== Problem to work on ==
Copy the data below exactly, omitting any picture it contains.

== Material provided ==

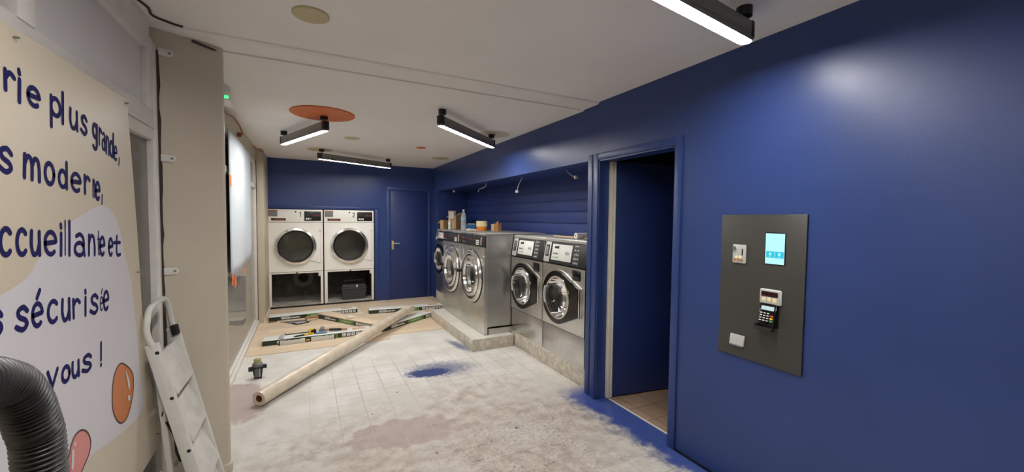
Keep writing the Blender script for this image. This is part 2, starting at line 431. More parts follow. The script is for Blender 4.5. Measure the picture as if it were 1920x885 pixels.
# ------------------------------------------------------------------ lettering (stroked glyphs; x 0..1, y 0 = baseline, 1 = x-height)
def arc(cx, cy, rx, ry, a0, a1, n=16):
    return [(cx+rx*math.cos(math.radians(a0+(a1-a0)*k/n)), cy+ry*math.sin(math.radians(a0+(a1-a0)*k/n))) for k in range(n+1)]
def spl(*p): return [(v.x, v.y) for v in smooth_path([(a, b, 0) for a, b in p], 6)]
GLYPH = {
 'r': [[(.2, 0), (.15, 1)], spl((.17, .6), (.38, .9), (.62, .95), (.86, .8))],
 'i': [[(.5, 0), (.5, 1)], [(.35, 1.42), (.5, 1.28)]],
 'e': [[(.08, .48), (.9, .56)]+arc(.5, .5, .45, .48, 12, 310, 20)],
 'p': [[(.1, 1), (.1, -.6)], arc(.5, .52, .42, .46, 170, -160, 20)],
 'l': [[(.5, 0), (.5, 1)]],
 'u': [spl((.1, 1), (.08, .4), (.3, .02), (.65, .08), (.9, .45)), [(.88, 1), (.94, 0)]],
 's': [spl((.92, .82), (.6, 1), (.2, .85), (.3, .58), (.75, .42), (.9, .2), (.55, 0), (.05, .16))],
 'g': [arc(.48, .55, .42, .44, 20, 380, 22), spl((.92, 1), (.92, .1), (.85, -.5), (.45, -.68), (.1, -.5))],
 'a': [spl((.2, .9), (.55, 1), (.86, .8), (.92, .3), (.98, 0)), arc(.5, .3, .42, .3, 40, 400, 20)],
 'n': [[(.1, 0), (.1, 1)], spl((.1, .55), (.35, .95), (.7, .92), (.88, .5), (.9, 0))],
 'm': [[(.05, 0), (.07, 1)], spl((.07, .6), (.22, .95), (.42, .9), (.5, .5), (.5, 0)), spl((.5, .6), (.65, .95), (.85, .9), (.94, .5), (.95, 0))],
 'd': [arc(.47, .5, .4, .48, 20, 380, 22), [(.9, 1.55), (.92, 0)]],
 'o': [arc(.5, .5, .43, .5, 0, 360, 24)],
 'c': [arc(.52, .5, .44, .5, 45, 315, 20)],
 't': [spl((.45, 1.3), (.42, .4), (.55, .03), (.95, .08)), [(.05, .85), (.9, .9)]],
 'v': [[(.05, 1), (.48, 0), (.95, 1)]],
 'é': [[(.08, .48), (.9, .56)]+arc(.5, .5, .45, .48, 12, 310, 20), [(.45, 1.22), (.7, 1.55)]],
 ',': [[(.6, 1), (.3, 0)]],
 '!': [[(.5, 1), (.5, .25)], [(.5, .03), (.5, 0)]],
 'N': [[(.05, 0), (.05, 1), (.95, 0), (.95, 1)]],
 '1': [[(.2, .75), (.6, 1), (.6, 0)]],
 '2': [spl((.08, .75), (.3, .98), (.75, .95), (.85, .7), (.5, .35), (.08, .02))+[(.92, .02)]],
 '7': [[(.08, 1), (.9, 1), (.4, 0)]],
 '8': [arc(.5, .75, .33, .23, 0, 360, 18), arc(.5, .27, .4, .27, 0, 360, 18)],
}
def ribbon(b, pts, w, f, m=None):
    """flat pen stroke of even width through 2-D points, one strip with round ends; f(x, y, lift) maps to 3-D"""
    V = [Vector((a, c)) for a, c in pts]
    V = [p for i, p in enumerate(V) if i == 0 or (p-V[i-1]).length > w*.12]
    if len(V) < 2: V = [V[0], V[0]+Vector((w*.2, 0))]
    n = len(V); Lf = []; Rt = []
    def nrm(d): d = d.normalized(); return Vector((-d.y, d.x))
    for i in range(n):
        n0 = nrm(V[i]-V[i-1]) if i else None; n1 = nrm(V[i+1]-V[i]) if i < n-1 else None
        nn = n0 if n1 is None else n1 if n0 is None else (n0+n1)
        if nn.length < 1e-3: nn = n1
        nn = nn.normalized(); k = 1.0
        if n0 and n1: k = 1/max(.55, nn.dot(n1))
        Lf.append(V[i]+nn*w/2*k); Rt.append(V[i]-nn*w/2*k)
    ribbon.k = (getattr(ribbon, 'k', 0)+1) % 5; z = .0003*ribbon.k
    for i in range(n-1): b.face([f(*Lf[i], z), f(*Rt[i], z), f(*Rt[i+1], z), f(*Lf[i+1], z)], m)
    for p, d in ((V[0], V[0]-V[1]), (V[-1], V[-1]-V[-2])):
        a0 = math.atan2(d.y, d.x)
        b.face([f(p.x+w/2*math.cos(a0+q), p.y+w/2*math.sin(a0+q), z) for q in [-PI/2+PI*k/8 for k in range(9)]], m)
def write(b, ch, g, pen, f, m=None):
    """glyph ch: g maps the unit box to flat 2-D, f(x, y, lift) maps that to 3-D"""
    for st in GLYPH[ch]: ribbon(b, [g(u, v) for u, v in st], pen, f, m)

# ------------------------------------------------------------------ the room
R, D, H, H2, L = 2.193, 7.655, 2.5, 2.527, -.63          # right wall, back wall, ceilings, left wall
YB = -2.0                                                 # wall behind the camera
b = B(); b.box(-1.3, R+.13, YB-.1, D+.05, -.12, 0); struct(b, 'floor', M['floor'], 'whitened dusty tiled floor with blue paint spills')
b = B(); b.box(R+.11, 4.2, .3, 2.80, -.12, -.001); struct(b, 'floor', M['side_tile'], 'beige tiled floor of the small room behind the doorway')
# laminate already laid at the back: staggered front edge
b = B(); e = .008
b.prism([(-.60, 5.16), (.93, 5.16), (.93, 5.345), (1.69, 5.345), (1.69, 5.99), (2.14, 5.99), (2.14, 7.28), (R, 7.28), (R, D), (-.545, D), (-.545, 6.72), (-.60, 6.72)], 0.0, e, 'XY')
struct(b, 'floor', M['laminate'], 'pale oak laminate planks laid across the back of the room')
# ceiling in two levels with a shallow double step
b = B()
b.box(-.75, R+.12, 2.90, D+.1, H, H+.15)
b.box(-.75, R+.12, 2.72, 2.90, H+.010, H+.15)
b.prism([(2.69, H2), (2.695, H+.017), (2.72, H+.010), (2.72, H+.15), (2.69, H+.15)], -.75, R+.12, 'YZ')
b.box(-.75, R+.12, YB-.1, 2.69, H2, H2+.12)
struct(b, 'ceiling', M['ceil'], 'white painted ceiling with a shallow step across it', smooth=20)
# right wall: panels around the washer alcove and the doorway
DY0, DY1, DZ = 1.885, 2.677, 2.043
AY0, AY1, AZ = 2.815, 7.277, 2.05
b = B()
b.box(R, R+.115, YB-.1, DY0, 0, H2+.05)
b.box(R, R+.115, DY0, DY1, DZ, H2+.05)
b.box(R, R+.115, DY1, AY0, 0, H2+.02)
b.box(R, R+.115, AY0, AY1, AZ, H+.02)
b.box(R, R+.115, AY1, D+.05, 0, H+.02)
struct(b, 'wall_right', M['blue'], 'deep blue right wall with doorway and washer alcove')
AX = 2.775
b = B()
b.box(AX, AX+.08, AY0-.1, AY1+.1, 0, AZ+.1)
b.box(R+.115, AX, AY1, AY1+.08, 0, AZ+.08)
b.box(R+.115, AX, AY0-.06, AY0, 0, AZ+.08)
b.box(R+.115, AX+.05, AY0-.06, AY1+.08, AZ, AZ+.08)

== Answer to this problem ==
Keep writing the Blender script for this image. This is part 2, starting at line 431. More parts follow. The script is for Blender 4.5. Measure the picture as if it were 1920x885 pixels.
# ------------------------------------------------------------------ lettering (stroked glyphs; x 0..1, y 0 = baseline, 1 = x-height)
def arc(cx, cy, rx, ry, a0, a1, n=16):
    return [(cx+rx*math.cos(math.radians(a0+(a1-a0)*k/n)), cy+ry*math.sin(math.radians(a0+(a1-a0)*k/n))) for k in range(n+1)]
def spl(*p): return [(v.x, v.y) for v in smooth_path([(a, b, 0) for a, b in p], 6)]
GLYPH = {
 'r': [[(.2, 0), (.15, 1)], spl((.17, .6), (.38, .9), (.62, .95), (.86, .8))],
 'i': [[(.5, 0), (.5, 1)], [(.35, 1.42), (.5, 1.28)]],
 'e': [[(.08, .48), (.9, .56)]+arc(.5, .5, .45, .48, 12, 310, 20)],
 'p': [[(.1, 1), (.1, -.6)], arc(.5, .52, .42, .46, 170, -160, 20)],
 'l': [[(.5, 0), (.5, 1)]],
 'u': [spl((.1, 1), (.08, .4), (.3, .02), (.65, .08), (.9, .45)), [(.88, 1), (.94, 0)]],
 's': [spl((.92, .82), (.6, 1), (.2, .85), (.3, .58), (.75, .42), (.9, .2), (.55, 0), (.05, .16))],
 'g': [arc(.48, .55, .42, .44, 20, 380, 22), spl((.92, 1), (.92, .1), (.85, -.5), (.45, -.68), (.1, -.5))],
 'a': [spl((.2, .9), (.55, 1), (.86, .8), (.92, .3), (.98, 0)), arc(.5, .3, .42, .3, 40, 400, 20)],
 'n': [[(.1, 0), (.1, 1)], spl((.1, .55), (.35, .95), (.7, .92), (.88, .5), (.9, 0))],
 'm': [[(.05, 0), (.07, 1)], spl((.07, .6), (.22, .95), (.42, .9), (.5, .5), (.5, 0)), spl((.5, .6), (.65, .95), (.85, .9), (.94, .5), (.95, 0))],
 'd': [arc(.47, .5, .4, .48, 20, 380, 22), [(.9, 1.55), (.92, 0)]],
 'o': [arc(.5, .5, .43, .5, 0, 360, 24)],
 'c': [arc(.52, .5, .44, .5, 45, 315, 20)],
 't': [spl((.45, 1.3), (.42, .4), (.55, .03), (.95, .08)), [(.05, .85), (.9, .9)]],
 'v': [[(.05, 1), (.48, 0), (.95, 1)]],
 'é': [[(.08, .48), (.9, .56)]+arc(.5, .5, .45, .48, 12, 310, 20), [(.45, 1.22), (.7, 1.55)]],
 ',': [[(.6, 1), (.3, 0)]],
 '!': [[(.5, 1), (.5, .25)], [(.5, .03), (.5, 0)]],
 'N': [[(.05, 0), (.05, 1), (.95, 0), (.95, 1)]],
 '1': [[(.2, .75), (.6, 1), (.6, 0)]],
 '2': [spl((.08, .75), (.3, .98), (.75, .95), (.85, .7), (.5, .35), (.08, .02))+[(.92, .02)]],
 '7': [[(.08, 1), (.9, 1), (.4, 0)]],
 '8': [arc(.5, .75, .33, .23, 0, 360, 18), arc(.5, .27, .4, .27, 0, 360, 18)],
}
def ribbon(b, pts, w, f, m=None):
    """flat pen stroke of even width through 2-D points, one strip with round ends; f(x, y, lift) maps to 3-D"""
    V = [Vector((a, c)) for a, c in pts]
    V = [p for i, p in enumerate(V) if i == 0 or (p-V[i-1]).length > w*.12]
    if len(V) < 2: V = [V[0], V[0]+Vector((w*.2, 0))]
    n = len(V); Lf = []; Rt = []
    def nrm(d): d = d.normalized(); return Vector((-d.y, d.x))
    for i in range(n):
        n0 = nrm(V[i]-V[i-1]) if i else None; n1 = nrm(V[i+1]-V[i]) if i < n-1 else None
        nn = n0 if n1 is None else n1 if n0 is None else (n0+n1)
        if nn.length < 1e-3: nn = n1
        nn = nn.normalized(); k = 1.0
        if n0 and n1: k = 1/max(.55, nn.dot(n1))
        Lf.append(V[i]+nn*w/2*k); Rt.append(V[i]-nn*w/2*k)
    ribbon.k = (getattr(ribbon, 'k', 0)+1) % 5; z = .0003*ribbon.k
    for i in range(n-1): b.face([f(*Lf[i], z), f(*Rt[i], z), f(*Rt[i+1], z), f(*Lf[i+1], z)], m)
    for p, d in ((V[0], V[0]-V[1]), (V[-1], V[-1]-V[-2])):
        a0 = math.atan2(d.y, d.x)
        b.face([f(p.x+w/2*math.cos(a0+q), p.y+w/2*math.sin(a0+q), z) for q in [-PI/2+PI*k/8 for k in range(9)]], m)
def write(b, ch, g, pen, f, m=None):
    """glyph ch: g maps the unit box to flat 2-D, f(x, y, lift) maps that to 3-D"""
    for st in GLYPH[ch]: ribbon(b, [g(u, v) for u, v in st], pen, f, m)

# ------------------------------------------------------------------ the room
R, D, H, H2, L = 2.193, 7.655, 2.5, 2.527, -.63          # right wall, back wall, ceilings, left wall
YB = -2.0                                                 # wall behind the camera
b = B(); b.box(-1.3, R+.13, YB-.1, D+.05, -.12, 0); struct(b, 'floor', M['floor'], 'whitened dusty tiled floor with blue paint spills')
b = B(); b.box(R+.11, 4.2, .3, 2.80, -.12, -.001); struct(b, 'floor', M['side_tile'], 'beige tiled floor of the small room behind the doorway')
# laminate already laid at the back: staggered front edge
b = B(); e = .008
b.prism([(-.60, 5.16), (.93, 5.16), (.93, 5.345), (1.69, 5.345), (1.69, 5.99), (2.14, 5.99), (2.14, 7.28), (R, 7.28), (R, D), (-.545, D), (-.545, 6.72), (-.60, 6.72)], 0.0, e, 'XY')
struct(b, 'floor', M['laminate'], 'pale oak laminate planks laid across the back of the room')
# ceiling in two levels with a shallow double step
b = B()
b.box(-.75, R+.12, 2.90, D+.1, H, H+.15)
b.box(-.75, R+.12, 2.72, 2.90, H+.010, H+.15)
b.prism([(2.69, H2), (2.695, H+.017), (2.72, H+.010), (2.72, H+.15), (2.69, H+.15)], -.75, R+.12, 'YZ')
b.box(-.75, R+.12, YB-.1, 2.69, H2, H2+.12)
struct(b, 'ceiling', M['ceil'], 'white painted ceiling with a shallow step across it', smooth=20)
# right wall: panels around the washer alcove and the doorway
DY0, DY1, DZ = 1.885, 2.677, 2.043
AY0, AY1, AZ = 2.815, 7.277, 2.05
b = B()
b.box(R, R+.115, YB-.1, DY0, 0, H2+.05)
b.box(R, R+.115, DY0, DY1, DZ, H2+.05)
b.box(R, R+.115, DY1, AY0, 0, H2+.02)
b.box(R, R+.115, AY0, AY1, AZ, H+.02)
b.box(R, R+.115, AY1, D+.05, 0, H+.02)
struct(b, 'wall_right', M['blue'], 'deep blue right wall with doorway and washer alcove')
AX = 2.775
b = B()
b.box(AX, AX+.08, AY0-.1, AY1+.1, 0, AZ+.1)
b.box(R+.115, AX, AY1, AY1+.08, 0, AZ+.08)
b.box(R+.115, AX, AY0-.06, AY0, 0, AZ+.08)
b.box(R+.115, AX+.05, AY0-.06, AY1+.08, AZ, AZ+.08)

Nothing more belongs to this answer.